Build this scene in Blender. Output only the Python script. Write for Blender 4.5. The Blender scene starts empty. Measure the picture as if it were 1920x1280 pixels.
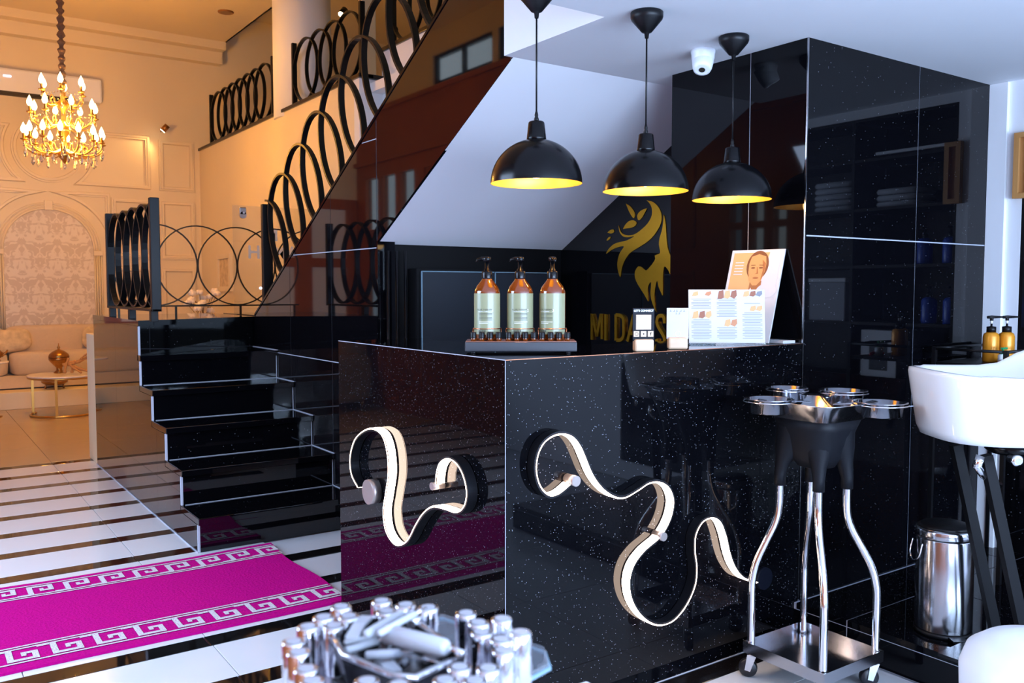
import bpy, bmesh, math, random
from mathutils import Vector, Matrix
random.seed(7)
S = bpy.context.scene
COL = S.collection
PI = math.pi

# ------------------------------------------------------------------ camera
FPX = 1643.0
PITCH = math.atan(97 / FPX)
A0 = math.radians(55.07)
CAM = Vector((0, 0, 1.3))
FH = Vector((math.cos(A0), math.sin(A0), 0))
RT = Vector((math.sin(A0), -math.cos(A0), 0))
FW = FH * math.cos(PITCH) + Vector((0, 0, -math.sin(PITCH)))
UPV = FH * math.sin(PITCH) + Vector((0, 0, math.cos(PITCH)))
def at(px, py, **k):
    """photo pixel -> world point on the plane x=, y= or z="""
    d = FW + RT * ((px - 960) / FPX) - UPV * ((py - 640) / FPX)
    (n, v), = k.items()
    i = 'xyz'.index(n)
    return CAM + d * ((v - CAM[i]) / d[i])
cd = bpy.data.cameras.new('camera')
cd.sensor_width = 36
cd.lens = FPX / 1920 * 36
cd.clip_start = 0.05
cd.dof.use_dof = True
cd.dof.focus_distance = 3.1
cd.dof.aperture_fstop = 9
cam = bpy.data.objects.new('camera', cd)
cam.location = CAM
cam.rotation_euler = FW.to_track_quat('-Z', 'Y').to_euler()
COL.objects.link(cam)
S.camera = cam

# ------------------------------------------------------------------ world, daylight, exposure
w = bpy.data.worlds.new('world')
S.world = w
w.use_nodes = True
bg = w.node_tree.nodes['Background']
bg.inputs[0].default_value = (0.62, 0.80, 1.0, 1)
bg.inputs[1].default_value = 0.8
S.view_settings.view_transform = 'Standard'
S.view_settings.look = 'None'
S.view_settings.gamma = 1
S.view_settings.use_curve_mapping = False
S.view_settings.exposure = 0.0
S.cycles.sample_clamp_indirect = 6
S.cycles.max_bounces = 10
S.cycles.glossy_bounces = 5
S.cycles.transparent_max_bounces = 12
S.cycles.caustics_reflective = False
S.cycles.caustics_refractive = False

def area(name, loc, direction, sx, sy, power, color):
    l = bpy.data.lights.new(name, 'AREA')
    l.shape = 'RECTANGLE'
    l.size, l.size_y = sx, sy
    l.energy = power
    l.color = color
    o = bpy.data.objects.new(name, l)
    o.location = loc
    o.rotation_euler = Vector(direction).to_track_quat('-Z', 'Y').to_euler()
    COL.objects.link(o)
    return o
DAY = (0.52, 0.69, 1.0)
area('daylight_shopfront', (1.3, -2.62, 1.25), (0, 1, 0.55), 4.6, 1.5, 560, DAY)
area('added_hall_daylight', (-1.72, 3.75, 1.7), (1, 0, -.8), 2.5, 2.2, 230, DAY)  # added light behind an invented window, aimed down at the hall floor
area('daylight_clerestory', (-1.95, 9.8, 4.15), (1, 0, 0), 5.0, 0.9, 18, (0.8, 0.92, 1.0))
area('daylight_far_panes', (-1.95, 11.4, 2.3), (1, 0, 0), 3.2, 1.6, 9, (0.8, 0.92, 1.0))
area('daylight_hall_panes', (-1.72, 5.77, 1.33), (1, 0, 0), 0.75, 1.8, 8, (0.8, 0.92, 1.0))

# ------------------------------------------------------------------ materials
def principled(name):
    m = bpy.data.materials.new(name)
    m.use_nodes = True
    return m, m.node_tree.nodes, m.node_tree.links, m.node_tree.nodes['Principled BSDF']
def mat(name, col, rough=0.5, metal=0.0, spec=0.5, emit=None, estr=0.0, noise=0.0, nscale=20, bump=0.0, trans=0.0, ior=1.5, alpha=1.0, sheen=0.0, coat=0.0):
    m, n, l, b = principled(name)
    b.inputs['Base Color'].default_value = (*col, 1)
    b.inputs['Roughness'].default_value = rough
    b.inputs['Metallic'].default_value = metal
    b.inputs['Specular IOR Level'].default_value = spec
    b.inputs['IOR'].default_value = ior
    b.inputs['Transmission Weight'].default_value = trans
    b.inputs['Alpha'].default_value = alpha
    b.inputs['Sheen Weight'].default_value = sheen
    b.inputs['Coat Weight'].default_value = coat
    if emit:
        b.inputs['Emission Color'].default_value = (*emit, 1)
        b.inputs['Emission Strength'].default_value = estr
    if noise or bump:
        g = n.new('ShaderNodeNewGeometry')
        t = n.new('ShaderNodeTexNoise')
        t.inputs['Scale'].default_value = nscale
        t.inputs['Detail'].default_value = 5
        l.new(g.outputs['Position'], t.inputs['Vector'])
        if noise:
            r = n.new('ShaderNodeMixRGB')
            r.inputs[1].default_value = (*[max(0, c * (1 - noise)) for c in col], 1)
            r.inputs[2].default_value = (*[min(1, c * (1 + noise)) for c in col], 1)
            l.new(t.outputs['Fac'], r.inputs[0])
            l.new(r.outputs[0], b.inputs['Base Color'])
        if bump:
            bp = n.new('ShaderNodeBump')
            bp.inputs['Strength'].default_value = bump
            bp.inputs['Distance'].default_value = 0.01
            l.new(t.outputs['Fac'], bp.inputs['Height'])
            l.new(bp.outputs[0], b.inputs['Normal'])
    return m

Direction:
Repeat the material above in full and exactly, apart from the pictures.

Completed task:
Build this scene in Blender. Output only the Python script. Write for Blender 4.5. The Blender scene starts empty. Measure the picture as if it were 1920x1280 pixels.
import bpy, bmesh, math, random
from mathutils import Vector, Matrix
random.seed(7)
S = bpy.context.scene
COL = S.collection
PI = math.pi

# ------------------------------------------------------------------ camera
FPX = 1643.0
PITCH = math.atan(97 / FPX)
A0 = math.radians(55.07)
CAM = Vector((0, 0, 1.3))
FH = Vector((math.cos(A0), math.sin(A0), 0))
RT = Vector((math.sin(A0), -math.cos(A0), 0))
FW = FH * math.cos(PITCH) + Vector((0, 0, -math.sin(PITCH)))
UPV = FH * math.sin(PITCH) + Vector((0, 0, math.cos(PITCH)))
def at(px, py, **k):
    """photo pixel -> world point on the plane x=, y= or z="""
    d = FW + RT * ((px - 960) / FPX) - UPV * ((py - 640) / FPX)
    (n, v), = k.items()
    i = 'xyz'.index(n)
    return CAM + d * ((v - CAM[i]) / d[i])
cd = bpy.data.cameras.new('camera')
cd.sensor_width = 36
cd.lens = FPX / 1920 * 36
cd.clip_start = 0.05
cd.dof.use_dof = True
cd.dof.focus_distance = 3.1
cd.dof.aperture_fstop = 9
cam = bpy.data.objects.new('camera', cd)
cam.location = CAM
cam.rotation_euler = FW.to_track_quat('-Z', 'Y').to_euler()
COL.objects.link(cam)
S.camera = cam

# ------------------------------------------------------------------ world, daylight, exposure
w = bpy.data.worlds.new('world')
S.world = w
w.use_nodes = True
bg = w.node_tree.nodes['Background']
bg.inputs[0].default_value = (0.62, 0.80, 1.0, 1)
bg.inputs[1].default_value = 0.8
S.view_settings.view_transform = 'Standard'
S.view_settings.look = 'None'
S.view_settings.gamma = 1
S.view_settings.use_curve_mapping = False
S.view_settings.exposure = 0.0
S.cycles.sample_clamp_indirect = 6
S.cycles.max_bounces = 10
S.cycles.glossy_bounces = 5
S.cycles.transparent_max_bounces = 12
S.cycles.caustics_reflective = False
S.cycles.caustics_refractive = False

def area(name, loc, direction, sx, sy, power, color):
    l = bpy.data.lights.new(name, 'AREA')
    l.shape = 'RECTANGLE'
    l.size, l.size_y = sx, sy
    l.energy = power
    l.color = color
    o = bpy.data.objects.new(name, l)
    o.location = loc
    o.rotation_euler = Vector(direction).to_track_quat('-Z', 'Y').to_euler()
    COL.objects.link(o)
    return o
DAY = (0.52, 0.69, 1.0)
area('daylight_shopfront', (1.3, -2.62, 1.25), (0, 1, 0.55), 4.6, 1.5, 560, DAY)
area('added_hall_daylight', (-1.72, 3.75, 1.7), (1, 0, -.8), 2.5, 2.2, 230, DAY)  # added light behind an invented window, aimed down at the hall floor
area('daylight_clerestory', (-1.95, 9.8, 4.15), (1, 0, 0), 5.0, 0.9, 18, (0.8, 0.92, 1.0))
area('daylight_far_panes', (-1.95, 11.4, 2.3), (1, 0, 0), 3.2, 1.6, 9, (0.8, 0.92, 1.0))
area('daylight_hall_panes', (-1.72, 5.77, 1.33), (1, 0, 0), 0.75, 1.8, 8, (0.8, 0.92, 1.0))

# ------------------------------------------------------------------ materials
def principled(name):
    m = bpy.data.materials.new(name)
    m.use_nodes = True
    return m, m.node_tree.nodes, m.node_tree.links, m.node_tree.nodes['Principled BSDF']
def mat(name, col, rough=0.5, metal=0.0, spec=0.5, emit=None, estr=0.0, noise=0.0, nscale=20, bump=0.0, trans=0.0, ior=1.5, alpha=1.0, sheen=0.0, coat=0.0):
    m, n, l, b = principled(name)
    b.inputs['Base Color'].default_value = (*col, 1)
    b.inputs['Roughness'].default_value = rough
    b.inputs['Metallic'].default_value = metal
    b.inputs['Specular IOR Level'].default_value = spec
    b.inputs['IOR'].default_value = ior
    b.inputs['Transmission Weight'].default_value = trans
    b.inputs['Alpha'].default_value = alpha
    b.inputs['Sheen Weight'].default_value = sheen
    b.inputs['Coat Weight'].default_value = coat
    if emit:
        b.inputs['Emission Color'].default_value = (*emit, 1)
        b.inputs['Emission Strength'].default_value = estr
    if noise or bump:
        g = n.new('ShaderNodeNewGeometry')
        t = n.new('ShaderNodeTexNoise')
        t.inputs['Scale'].default_value = nscale
        t.inputs['Detail'].default_value = 5
        l.new(g.outputs['Position'], t.inputs['Vector'])
        if noise:
            r = n.new('ShaderNodeMixRGB')
            r.inputs[1].default_value = (*[max(0, c * (1 - noise)) for c in col], 1)
            r.inputs[2].default_value = (*[min(1, c * (1 + noise)) for c in col], 1)
            l.new(t.outputs['Fac'], r.inputs[0])
            l.new(r.outputs[0], b.inputs['Base Color'])
        if bump:
            bp = n.new('ShaderNodeBump')
            bp.inputs['Strength'].default_value = bump
            bp.inputs['Distance'].default_value = 0.01
            l.new(t.outputs['Fac'], bp.inputs['Height'])
            l.new(bp.outputs[0], b.inputs['Normal'])
    return m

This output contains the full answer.